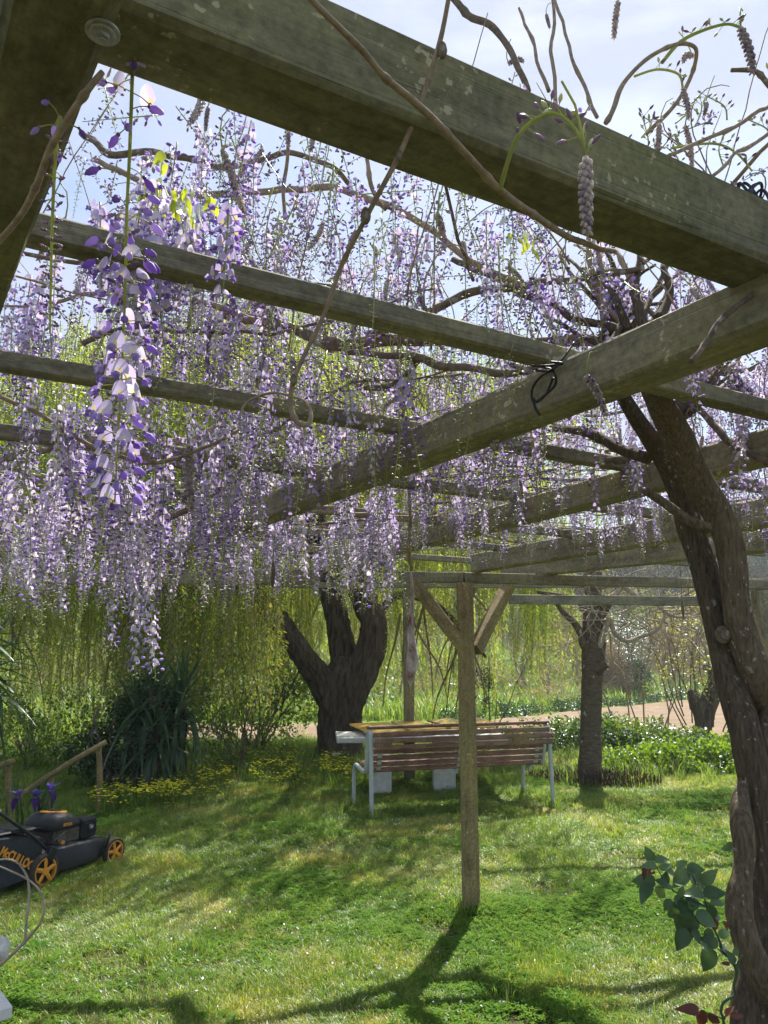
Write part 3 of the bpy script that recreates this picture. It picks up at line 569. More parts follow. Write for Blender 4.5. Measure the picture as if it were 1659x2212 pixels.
def raceme_mesh(seed, L, bloom, dens=1.0, kind='flower', sc=1.0):
    """hangs from the origin down -z. bloom = fraction (from the top) in flower, below it buds on pedicels"""
    r = random.Random(seed); mb = MB(); n = 12; bx, by = r.uniform(-.05, .05), r.uniform(-.05, .05)
    def axis(t): return Vector((bx * math.sin(t * 2.2) * L, by * math.sin(t * 1.7) * L, -L * t))
    mb.tube([axis(i / n) for i in range(n + 1)], [.0022 - .0013 * i / n for i in range(n + 1)], 4, 3)
    N = int(L / .0062 * dens); ga = r.random() * 6
    for i in range(N):
        t = .05 + .95 * i / N; ga += 2.4 + r.uniform(-.3, .3); d = Vector((math.cos(ga), math.sin(ga), 0)); p0 = axis(t)
        fl = t < bloom + r.uniform(-.08, .08)
        if kind == 'flower' and fl:
            pl = (.021 - .008 * t) * r.uniform(.7, 1.3) * sc; p1 = p0 + d * pl + Vector((0, 0, .004 - .004 * r.random()))
            mb.tube([p0, p1], .0008, 3, 3, False)
            if r.random() < .78: add_flower(mb, p1, d + Vector((r.uniform(-.4, .4), r.uniform(-.4, .4), 0)), r.uniform(.85, 1.2) * (1.15 - .35 * t) * sc, r.uniform(.4, 1.1))
            else: add_bud(mb, p1, d - Vector((0, 0, r.uniform(.2, .9))), .013 * sc, .0036 * sc, 1)
        else:
            tt = (t - bloom) / max(.01, 1 - bloom); tt = max(0, min(1, tt)); pl = (.017 * (1 - tt) + .003) * r.uniform(.8, 1.2) * sc
            if kind == 'green' or (kind == 'flower' and r.random() < .25 * tt) and i % 2: pass
            p1 = p0 + d * pl + Vector((0, 0, -.002 + .004 * r.random())); mb.tube([p0, p1], .0008, 3, 3, False)
            bl_ = (.010 * (1 - tt) + .004) * sc * (1.8 if kind == 'dark' else 1.2)
            mat = 1 if (kind == 'flower' and tt < .35) or (kind == 'dark' and r.random() < .45) else (4 if kind == 'dark' or (kind == 'flower' and tt < .6) else 5)
            add_bud(mb, p1, d * .9 + Vector((0, 0, -.3 + r.uniform(-.4, .6))), bl_, bl_ * .3, mat, 4)
    return mb.mesh('raceme', RM)
def spike_mesh(seed, L, w=.0075, hook=.0):
    """closed furry flower spike with overlapping scales"""
    r = random.Random(seed); mb = MB(); n = 14; rows = int(L / .0042)
    def ax(t): return Vector((hook * math.sin(t * 1.5) * L, r0 * math.sin(t * 2) * L, -L * t + hook * .25 * L * math.sin(t * 3.14)))
    r0 = r.uniform(-.12, .12)
    mb.tube([ax(i / n) for i in range(n + 1)], [w * .62 * (math.sin(math.pi * min(1, .12 + .88 * i / n) ** .8) ** .6 + .05) for i in range(n + 1)], 8, 6)
    mb.tube([ax(0), ax(0) + Vector((.004, 0, .03)), ax(0) + Vector((.018, .004, .06)), ax(0) + Vector((.045, .01, .075))], [.0022, .0018, .0016, .0015], 5, 3)
    ga = 0
    for i in range(rows * 3):
        t = .02 + .96 * i / (rows * 3); ga += 2.4; pr = (math.sin(math.pi * min(1, .12 + .86 * t) ** .8) ** .6 + .05); d = Vector((math.cos(ga), math.sin(ga), 0))
        p = ax(t) + d * w * .42 * pr; add_bud(mb, p, d * .65 + Vector((0, 0, -1)), .0095, .0036 * (.5 + .5 * pr), 6 if r.random() < .8 else 4, 4)
    return mb.mesh('flower_spike', RM)
FULL = [raceme_mesh(10 + i, l, b, d_) for i, (l, b, d_) in enumerate([(.42, .70, .85), (.34, .72, .7), (.50, .55, .8), (.38, .5, .65), (.30, .85, .9), (.46, .6, .7), (.26, .9, .6), (.40, .6, .95)])]
PART = [raceme_mesh(30 + i, l, b, .8) for i, (l, b) in enumerate([(.40, .35), (.44, .25), (.34, .4)])]
GREEN = [raceme_mesh(40 + i, l, -.2, .62, 'green') for i, l in enumerate([.34, .42, .28])]
DARK = [raceme_mesh(50 + i, l, -.5, .62, 'dark') for i, l in enumerate([.26, .32, .22, .16])]
LONG = [raceme_mesh(70 + i, .70, .93, .95) for i in range(2)]
SPIKE = [spike_mesh(60 + i, l, .0085, h) for i, (l, h) in enumerate([(.10, .0), (.13, .25), (.08, .5), (.15, .1)])]
def visible(p, m=1.05):
    q = Vector(p) - Vector((0, 0, CAM_H)); fw = q.y * cP + q.z * sP; up = -q.y * sP + q.z * cP
    return fw > .2 and abs(q.x / fw) < .5194 * m and abs(up / fw) < .6926 * m
def proj(p):
    q = Vector(p) - Vector((0, 0, CAM_H)); fw = q.y * cP + q.z * sP; up = -q.y * sP + q.z * cP
    return 829.5 + F * q.x / fw, 1106 - F * up / fw
items = []                                        # (distance, mesh, location, rz, scale, name)
def put(x, y, z, mesh, sc=1.0, name='raceme'): items.append((y, mesh, Vector((x, y, z)), rnd.uniform(0, 6.28), sc, name))
def canopy(n, xr, yr, zr, kinds, bottom=None, sc=(.8, 1.15)):
    for k in range(n):
        x = rnd.uniform(*xr); y = rnd.uniform(*yr); z = rnd.uniform(*zr); kk = rnd.choices(*zip(*kinds))[0]; me = rnd.choice(kk)
        nm = 'flower_spike' if kk is SPIKE else 'raceme'; s_ = rnd.uniform(*sc)
        if kk is SPIKE: s_ *= 1.2
        if not visible((x, y, z - .2), 1.12): continue
        put(x, y, z, me, s_, nm)
ZB = Z1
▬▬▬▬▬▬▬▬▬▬
WHAT TO WORK ON
Using the material above, set down every line exactly, but skip the pictures.

THE RESULT
Write part 3 of the bpy script that recreates this picture. It picks up at line 569. More parts follow. Write for Blender 4.5. Measure the picture as if it were 1659x2212 pixels.
def raceme_mesh(seed, L, bloom, dens=1.0, kind='flower', sc=1.0):
    """hangs from the origin down -z. bloom = fraction (from the top) in flower, below it buds on pedicels"""
    r = random.Random(seed); mb = MB(); n = 12; bx, by = r.uniform(-.05, .05), r.uniform(-.05, .05)
    def axis(t): return Vector((bx * math.sin(t * 2.2) * L, by * math.sin(t * 1.7) * L, -L * t))
    mb.tube([axis(i / n) for i in range(n + 1)], [.0022 - .0013 * i / n for i in range(n + 1)], 4, 3)
    N = int(L / .0062 * dens); ga = r.random() * 6
    for i in range(N):
        t = .05 + .95 * i / N; ga += 2.4 + r.uniform(-.3, .3); d = Vector((math.cos(ga), math.sin(ga), 0)); p0 = axis(t)
        fl = t < bloom + r.uniform(-.08, .08)
        if kind == 'flower' and fl:
            pl = (.021 - .008 * t) * r.uniform(.7, 1.3) * sc; p1 = p0 + d * pl + Vector((0, 0, .004 - .004 * r.random()))
            mb.tube([p0, p1], .0008, 3, 3, False)
            if r.random() < .78: add_flower(mb, p1, d + Vector((r.uniform(-.4, .4), r.uniform(-.4, .4), 0)), r.uniform(.85, 1.2) * (1.15 - .35 * t) * sc, r.uniform(.4, 1.1))
            else: add_bud(mb, p1, d - Vector((0, 0, r.uniform(.2, .9))), .013 * sc, .0036 * sc, 1)
        else:
            tt = (t - bloom) / max(.01, 1 - bloom); tt = max(0, min(1, tt)); pl = (.017 * (1 - tt) + .003) * r.uniform(.8, 1.2) * sc
            if kind == 'green' or (kind == 'flower' and r.random() < .25 * tt) and i % 2: pass
            p1 = p0 + d * pl + Vector((0, 0, -.002 + .004 * r.random())); mb.tube([p0, p1], .0008, 3, 3, False)
            bl_ = (.010 * (1 - tt) + .004) * sc * (1.8 if kind == 'dark' else 1.2)
            mat = 1 if (kind == 'flower' and tt < .35) or (kind == 'dark' and r.random() < .45) else (4 if kind == 'dark' or (kind == 'flower' and tt < .6) else 5)
            add_bud(mb, p1, d * .9 + Vector((0, 0, -.3 + r.uniform(-.4, .6))), bl_, bl_ * .3, mat, 4)
    return mb.mesh('raceme', RM)
def spike_mesh(seed, L, w=.0075, hook=.0):
    """closed furry flower spike with overlapping scales"""
    r = random.Random(seed); mb = MB(); n = 14; rows = int(L / .0042)
    def ax(t): return Vector((hook * math.sin(t * 1.5) * L, r0 * math.sin(t * 2) * L, -L * t + hook * .25 * L * math.sin(t * 3.14)))
    r0 = r.uniform(-.12, .12)
    mb.tube([ax(i / n) for i in range(n + 1)], [w * .62 * (math.sin(math.pi * min(1, .12 + .88 * i / n) ** .8) ** .6 + .05) for i in range(n + 1)], 8, 6)
    mb.tube([ax(0), ax(0) + Vector((.004, 0, .03)), ax(0) + Vector((.018, .004, .06)), ax(0) + Vector((.045, .01, .075))], [.0022, .0018, .0016, .0015], 5, 3)
    ga = 0
    for i in range(rows * 3):
        t = .02 + .96 * i / (rows * 3); ga += 2.4; pr = (math.sin(math.pi * min(1, .12 + .86 * t) ** .8) ** .6 + .05); d = Vector((math.cos(ga), math.sin(ga), 0))
        p = ax(t) + d * w * .42 * pr; add_bud(mb, p, d * .65 + Vector((0, 0, -1)), .0095, .0036 * (.5 + .5 * pr), 6 if r.random() < .8 else 4, 4)
    return mb.mesh('flower_spike', RM)
FULL = [raceme_mesh(10 + i, l, b, d_) for i, (l, b, d_) in enumerate([(.42, .70, .85), (.34, .72, .7), (.50, .55, .8), (.38, .5, .65), (.30, .85, .9), (.46, .6, .7), (.26, .9, .6), (.40, .6, .95)])]
PART = [raceme_mesh(30 + i, l, b, .8) for i, (l, b) in enumerate([(.40, .35), (.44, .25), (.34, .4)])]
GREEN = [raceme_mesh(40 + i, l, -.2, .62, 'green') for i, l in enumerate([.34, .42, .28])]
DARK = [raceme_mesh(50 + i, l, -.5, .62, 'dark') for i, l in enumerate([.26, .32, .22, .16])]
LONG = [raceme_mesh(70 + i, .70, .93, .95) for i in range(2)]
SPIKE = [spike_mesh(60 + i, l, .0085, h) for i, (l, h) in enumerate([(.10, .0), (.13, .25), (.08, .5), (.15, .1)])]
def visible(p, m=1.05):
    q = Vector(p) - Vector((0, 0, CAM_H)); fw = q.y * cP + q.z * sP; up = -q.y * sP + q.z * cP
    return fw > .2 and abs(q.x / fw) < .5194 * m and abs(up / fw) < .6926 * m
def proj(p):
    q = Vector(p) - Vector((0, 0, CAM_H)); fw = q.y * cP + q.z * sP; up = -q.y * sP + q.z * cP
    return 829.5 + F * q.x / fw, 1106 - F * up / fw
items = []                                        # (distance, mesh, location, rz, scale, name)
def put(x, y, z, mesh, sc=1.0, name='raceme'): items.append((y, mesh, Vector((x, y, z)), rnd.uniform(0, 6.28), sc, name))
def canopy(n, xr, yr, zr, kinds, bottom=None, sc=(.8, 1.15)):
    for k in range(n):
        x = rnd.uniform(*xr); y = rnd.uniform(*yr); z = rnd.uniform(*zr); kk = rnd.choices(*zip(*kinds))[0]; me = rnd.choice(kk)
        nm = 'flower_spike' if kk is SPIKE else 'raceme'; s_ = rnd.uniform(*sc)
        if kk is SPIKE: s_ *= 1.2
        if not visible((x, y, z - .2), 1.12): continue
        put(x, y, z, me, s_, nm)
ZB = Z1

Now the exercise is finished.